Large Eddy Simulation of Turbulent Density Currents Over Rough Surfaces

When a heavy density fluid enters an environment with a lighter density, the interaction forms turbulent density currents, a significant type of buoyancy-driven flow. These horizontally moving density currents are critical for ocean mixing and the dispersion of atmospheric pollutants. A large-eddy simulation is conducted on a lock-exchange releasing density current over smooth and rough walls to comprehend the impact of surface roughness on drag effects of density currents. The purpose of the study is to understand the differences between uniform and random roughness elements on the drag characteristics.

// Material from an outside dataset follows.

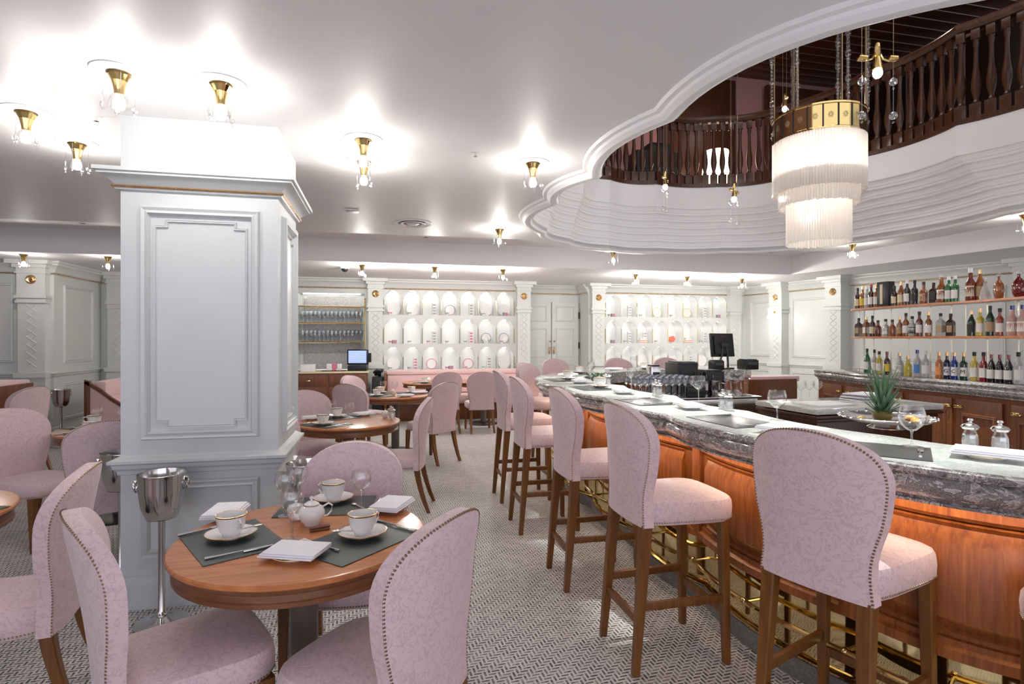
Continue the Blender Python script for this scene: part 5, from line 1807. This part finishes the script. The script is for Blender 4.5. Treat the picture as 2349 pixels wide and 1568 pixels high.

A previously implemented elegant, immersed boundary-based volume penalization approach where the solid regions are represented as a porous medium with vanishing permeability has been used for this study. The incompressible Navier-Stokes equations are solved with Boussinesq approximations in a finite volume implementation. Various roughness configurations have been utilized to describe the flow's behavior by altering the floor with cubical, cylindrical, and pyramidal geometries. The results have shown that the presence of roughness elements slows down the front because of enhanced drag and uniform pyramid roughness has less drag when compared to cylinders. The effect of Reynold’s number, frictional Reynolds number, and Froude’s number have been studied to provide a universal framework on the effect of roughness in density current.